DATASET EXCERPT »
___

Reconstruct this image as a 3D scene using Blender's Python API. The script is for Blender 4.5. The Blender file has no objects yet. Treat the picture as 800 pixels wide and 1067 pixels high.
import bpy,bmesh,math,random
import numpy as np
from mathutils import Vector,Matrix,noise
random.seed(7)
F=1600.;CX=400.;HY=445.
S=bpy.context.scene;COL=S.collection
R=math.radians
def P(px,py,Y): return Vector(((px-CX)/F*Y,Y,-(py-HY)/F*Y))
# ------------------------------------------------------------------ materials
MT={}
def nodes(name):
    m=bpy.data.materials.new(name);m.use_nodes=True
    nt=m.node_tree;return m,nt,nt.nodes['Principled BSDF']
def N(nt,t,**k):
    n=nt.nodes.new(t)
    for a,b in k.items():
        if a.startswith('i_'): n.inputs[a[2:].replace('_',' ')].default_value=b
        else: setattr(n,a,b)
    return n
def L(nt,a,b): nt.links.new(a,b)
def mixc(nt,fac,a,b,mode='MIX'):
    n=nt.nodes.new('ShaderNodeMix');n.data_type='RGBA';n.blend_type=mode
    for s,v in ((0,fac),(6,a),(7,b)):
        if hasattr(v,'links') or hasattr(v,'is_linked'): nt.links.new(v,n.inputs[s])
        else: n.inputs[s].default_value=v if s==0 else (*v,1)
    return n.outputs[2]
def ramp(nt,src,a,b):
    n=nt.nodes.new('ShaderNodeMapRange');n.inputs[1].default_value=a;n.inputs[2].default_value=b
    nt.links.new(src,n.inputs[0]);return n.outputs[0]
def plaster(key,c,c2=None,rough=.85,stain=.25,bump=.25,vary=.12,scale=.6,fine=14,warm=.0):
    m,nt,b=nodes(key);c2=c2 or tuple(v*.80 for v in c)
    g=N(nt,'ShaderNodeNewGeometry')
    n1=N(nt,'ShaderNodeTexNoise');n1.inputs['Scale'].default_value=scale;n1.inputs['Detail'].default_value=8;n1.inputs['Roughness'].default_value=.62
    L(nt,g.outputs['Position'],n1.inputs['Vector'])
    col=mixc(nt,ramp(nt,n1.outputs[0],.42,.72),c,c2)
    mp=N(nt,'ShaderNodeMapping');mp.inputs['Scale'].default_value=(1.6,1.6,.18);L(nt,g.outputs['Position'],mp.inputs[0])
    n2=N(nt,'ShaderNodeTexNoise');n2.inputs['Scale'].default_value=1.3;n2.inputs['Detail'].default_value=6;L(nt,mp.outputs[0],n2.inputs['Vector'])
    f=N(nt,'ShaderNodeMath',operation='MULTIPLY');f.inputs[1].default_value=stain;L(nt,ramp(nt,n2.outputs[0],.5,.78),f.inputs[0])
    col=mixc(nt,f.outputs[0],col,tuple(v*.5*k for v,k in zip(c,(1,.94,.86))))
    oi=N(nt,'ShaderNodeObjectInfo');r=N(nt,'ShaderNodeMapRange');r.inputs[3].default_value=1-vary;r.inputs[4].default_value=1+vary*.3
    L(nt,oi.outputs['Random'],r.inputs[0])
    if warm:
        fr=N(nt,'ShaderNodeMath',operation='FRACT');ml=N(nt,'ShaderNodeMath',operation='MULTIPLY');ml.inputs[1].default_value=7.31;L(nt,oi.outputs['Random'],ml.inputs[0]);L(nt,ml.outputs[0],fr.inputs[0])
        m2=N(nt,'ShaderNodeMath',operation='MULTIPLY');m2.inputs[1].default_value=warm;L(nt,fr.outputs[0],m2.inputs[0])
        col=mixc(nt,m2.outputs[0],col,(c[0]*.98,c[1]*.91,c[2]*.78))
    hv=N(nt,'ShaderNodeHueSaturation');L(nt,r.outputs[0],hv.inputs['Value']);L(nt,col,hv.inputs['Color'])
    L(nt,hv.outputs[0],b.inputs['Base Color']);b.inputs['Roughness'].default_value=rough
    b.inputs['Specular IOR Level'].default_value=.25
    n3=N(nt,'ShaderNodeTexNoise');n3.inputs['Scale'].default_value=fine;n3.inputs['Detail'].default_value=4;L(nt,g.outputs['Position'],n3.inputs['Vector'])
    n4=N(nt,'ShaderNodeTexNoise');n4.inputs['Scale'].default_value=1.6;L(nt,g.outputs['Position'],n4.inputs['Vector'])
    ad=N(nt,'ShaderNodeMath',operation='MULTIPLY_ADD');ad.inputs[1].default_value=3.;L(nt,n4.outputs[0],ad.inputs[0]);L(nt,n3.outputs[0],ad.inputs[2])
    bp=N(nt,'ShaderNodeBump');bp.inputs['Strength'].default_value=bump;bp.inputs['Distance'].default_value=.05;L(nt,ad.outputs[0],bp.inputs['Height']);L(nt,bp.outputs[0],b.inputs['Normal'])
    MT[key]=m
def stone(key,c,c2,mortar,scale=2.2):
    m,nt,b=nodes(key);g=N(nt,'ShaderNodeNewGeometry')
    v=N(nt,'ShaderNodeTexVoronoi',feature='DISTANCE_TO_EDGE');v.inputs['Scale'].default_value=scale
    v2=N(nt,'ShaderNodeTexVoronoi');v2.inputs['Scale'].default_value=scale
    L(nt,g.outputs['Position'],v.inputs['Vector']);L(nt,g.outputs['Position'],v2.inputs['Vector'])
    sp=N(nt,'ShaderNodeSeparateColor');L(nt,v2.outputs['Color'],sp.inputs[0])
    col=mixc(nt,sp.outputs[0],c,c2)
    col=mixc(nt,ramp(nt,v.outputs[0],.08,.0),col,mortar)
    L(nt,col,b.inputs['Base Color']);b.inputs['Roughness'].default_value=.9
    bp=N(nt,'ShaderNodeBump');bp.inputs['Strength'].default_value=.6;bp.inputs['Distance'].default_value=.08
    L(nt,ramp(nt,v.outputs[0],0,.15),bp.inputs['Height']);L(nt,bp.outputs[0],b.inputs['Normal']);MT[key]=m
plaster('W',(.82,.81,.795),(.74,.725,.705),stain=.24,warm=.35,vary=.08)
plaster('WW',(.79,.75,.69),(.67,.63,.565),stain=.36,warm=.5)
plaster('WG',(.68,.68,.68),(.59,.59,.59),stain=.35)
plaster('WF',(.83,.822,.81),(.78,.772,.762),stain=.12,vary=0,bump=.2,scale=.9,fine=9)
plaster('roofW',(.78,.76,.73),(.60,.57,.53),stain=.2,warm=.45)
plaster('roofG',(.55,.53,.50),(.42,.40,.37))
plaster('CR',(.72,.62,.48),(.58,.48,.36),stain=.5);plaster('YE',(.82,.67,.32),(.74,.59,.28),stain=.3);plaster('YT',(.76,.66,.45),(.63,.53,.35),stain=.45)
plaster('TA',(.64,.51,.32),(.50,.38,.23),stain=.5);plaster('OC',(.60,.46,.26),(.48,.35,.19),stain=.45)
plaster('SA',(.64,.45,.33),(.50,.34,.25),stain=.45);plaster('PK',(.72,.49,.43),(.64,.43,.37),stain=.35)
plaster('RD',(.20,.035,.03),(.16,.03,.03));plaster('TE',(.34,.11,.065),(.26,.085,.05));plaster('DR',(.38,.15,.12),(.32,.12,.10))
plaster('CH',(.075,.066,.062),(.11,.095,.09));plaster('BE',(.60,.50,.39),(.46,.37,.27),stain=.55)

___

EXERCISE » Reproduce the full listing word for word.

EXERCISE RESULT »
Reconstruct this image as a 3D scene using Blender's Python API. The script is for Blender 4.5. The Blender file has no objects yet. Treat the picture as 800 pixels wide and 1067 pixels high.
import bpy,bmesh,math,random
import numpy as np
from mathutils import Vector,Matrix,noise
random.seed(7)
F=1600.;CX=400.;HY=445.
S=bpy.context.scene;COL=S.collection
R=math.radians
def P(px,py,Y): return Vector(((px-CX)/F*Y,Y,-(py-HY)/F*Y))
# ------------------------------------------------------------------ materials
MT={}
def nodes(name):
    m=bpy.data.materials.new(name);m.use_nodes=True
    nt=m.node_tree;return m,nt,nt.nodes['Principled BSDF']
def N(nt,t,**k):
    n=nt.nodes.new(t)
    for a,b in k.items():
        if a.startswith('i_'): n.inputs[a[2:].replace('_',' ')].default_value=b
        else: setattr(n,a,b)
    return n
def L(nt,a,b): nt.links.new(a,b)
def mixc(nt,fac,a,b,mode='MIX'):
    n=nt.nodes.new('ShaderNodeMix');n.data_type='RGBA';n.blend_type=mode
    for s,v in ((0,fac),(6,a),(7,b)):
        if hasattr(v,'links') or hasattr(v,'is_linked'): nt.links.new(v,n.inputs[s])
        else: n.inputs[s].default_value=v if s==0 else (*v,1)
    return n.outputs[2]
def ramp(nt,src,a,b):
    n=nt.nodes.new('ShaderNodeMapRange');n.inputs[1].default_value=a;n.inputs[2].default_value=b
    nt.links.new(src,n.inputs[0]);return n.outputs[0]
def plaster(key,c,c2=None,rough=.85,stain=.25,bump=.25,vary=.12,scale=.6,fine=14,warm=.0):
    m,nt,b=nodes(key);c2=c2 or tuple(v*.80 for v in c)
    g=N(nt,'ShaderNodeNewGeometry')
    n1=N(nt,'ShaderNodeTexNoise');n1.inputs['Scale'].default_value=scale;n1.inputs['Detail'].default_value=8;n1.inputs['Roughness'].default_value=.62
    L(nt,g.outputs['Position'],n1.inputs['Vector'])
    col=mixc(nt,ramp(nt,n1.outputs[0],.42,.72),c,c2)
    mp=N(nt,'ShaderNodeMapping');mp.inputs['Scale'].default_value=(1.6,1.6,.18);L(nt,g.outputs['Position'],mp.inputs[0])
    n2=N(nt,'ShaderNodeTexNoise');n2.inputs['Scale'].default_value=1.3;n2.inputs['Detail'].default_value=6;L(nt,mp.outputs[0],n2.inputs['Vector'])
    f=N(nt,'ShaderNodeMath',operation='MULTIPLY');f.inputs[1].default_value=stain;L(nt,ramp(nt,n2.outputs[0],.5,.78),f.inputs[0])
    col=mixc(nt,f.outputs[0],col,tuple(v*.5*k for v,k in zip(c,(1,.94,.86))))
    oi=N(nt,'ShaderNodeObjectInfo');r=N(nt,'ShaderNodeMapRange');r.inputs[3].default_value=1-vary;r.inputs[4].default_value=1+vary*.3
    L(nt,oi.outputs['Random'],r.inputs[0])
    if warm:
        fr=N(nt,'ShaderNodeMath',operation='FRACT');ml=N(nt,'ShaderNodeMath',operation='MULTIPLY');ml.inputs[1].default_value=7.31;L(nt,oi.outputs['Random'],ml.inputs[0]);L(nt,ml.outputs[0],fr.inputs[0])
        m2=N(nt,'ShaderNodeMath',operation='MULTIPLY');m2.inputs[1].default_value=warm;L(nt,fr.outputs[0],m2.inputs[0])
        col=mixc(nt,m2.outputs[0],col,(c[0]*.98,c[1]*.91,c[2]*.78))
    hv=N(nt,'ShaderNodeHueSaturation');L(nt,r.outputs[0],hv.inputs['Value']);L(nt,col,hv.inputs['Color'])
    L(nt,hv.outputs[0],b.inputs['Base Color']);b.inputs['Roughness'].default_value=rough
    b.inputs['Specular IOR Level'].default_value=.25
    n3=N(nt,'ShaderNodeTexNoise');n3.inputs['Scale'].default_value=fine;n3.inputs['Detail'].default_value=4;L(nt,g.outputs['Position'],n3.inputs['Vector'])
    n4=N(nt,'ShaderNodeTexNoise');n4.inputs['Scale'].default_value=1.6;L(nt,g.outputs['Position'],n4.inputs['Vector'])
    ad=N(nt,'ShaderNodeMath',operation='MULTIPLY_ADD');ad.inputs[1].default_value=3.;L(nt,n4.outputs[0],ad.inputs[0]);L(nt,n3.outputs[0],ad.inputs[2])
    bp=N(nt,'ShaderNodeBump');bp.inputs['Strength'].default_value=bump;bp.inputs['Distance'].default_value=.05;L(nt,ad.outputs[0],bp.inputs['Height']);L(nt,bp.outputs[0],b.inputs['Normal'])
    MT[key]=m
def stone(key,c,c2,mortar,scale=2.2):
    m,nt,b=nodes(key);g=N(nt,'ShaderNodeNewGeometry')
    v=N(nt,'ShaderNodeTexVoronoi',feature='DISTANCE_TO_EDGE');v.inputs['Scale'].default_value=scale
    v2=N(nt,'ShaderNodeTexVoronoi');v2.inputs['Scale'].default_value=scale
    L(nt,g.outputs['Position'],v.inputs['Vector']);L(nt,g.outputs['Position'],v2.inputs['Vector'])
    sp=N(nt,'ShaderNodeSeparateColor');L(nt,v2.outputs['Color'],sp.inputs[0])
    col=mixc(nt,sp.outputs[0],c,c2)
    col=mixc(nt,ramp(nt,v.outputs[0],.08,.0),col,mortar)
    L(nt,col,b.inputs['Base Color']);b.inputs['Roughness'].default_value=.9
    bp=N(nt,'ShaderNodeBump');bp.inputs['Strength'].default_value=.6;bp.inputs['Distance'].default_value=.08
    L(nt,ramp(nt,v.outputs[0],0,.15),bp.inputs['Height']);L(nt,bp.outputs[0],b.inputs['Normal']);MT[key]=m
plaster('W',(.82,.81,.795),(.74,.725,.705),stain=.24,warm=.35,vary=.08)
plaster('WW',(.79,.75,.69),(.67,.63,.565),stain=.36,warm=.5)
plaster('WG',(.68,.68,.68),(.59,.59,.59),stain=.35)
plaster('WF',(.83,.822,.81),(.78,.772,.762),stain=.12,vary=0,bump=.2,scale=.9,fine=9)
plaster('roofW',(.78,.76,.73),(.60,.57,.53),stain=.2,warm=.45)
plaster('roofG',(.55,.53,.50),(.42,.40,.37))
plaster('CR',(.72,.62,.48),(.58,.48,.36),stain=.5);plaster('YE',(.82,.67,.32),(.74,.59,.28),stain=.3);plaster('YT',(.76,.66,.45),(.63,.53,.35),stain=.45)
plaster('TA',(.64,.51,.32),(.50,.38,.23),stain=.5);plaster('OC',(.60,.46,.26),(.48,.35,.19),stain=.45)
plaster('SA',(.64,.45,.33),(.50,.34,.25),stain=.45);plaster('PK',(.72,.49,.43),(.64,.43,.37),stain=.35)
plaster('RD',(.20,.035,.03),(.16,.03,.03));plaster('TE',(.34,.11,.065),(.26,.085,.05));plaster('DR',(.38,.15,.12),(.32,.12,.10))
plaster('CH',(.075,.066,.062),(.11,.095,.09));plaster('BE',(.60,.50,.39),(.46,.37,.27),stain=.55)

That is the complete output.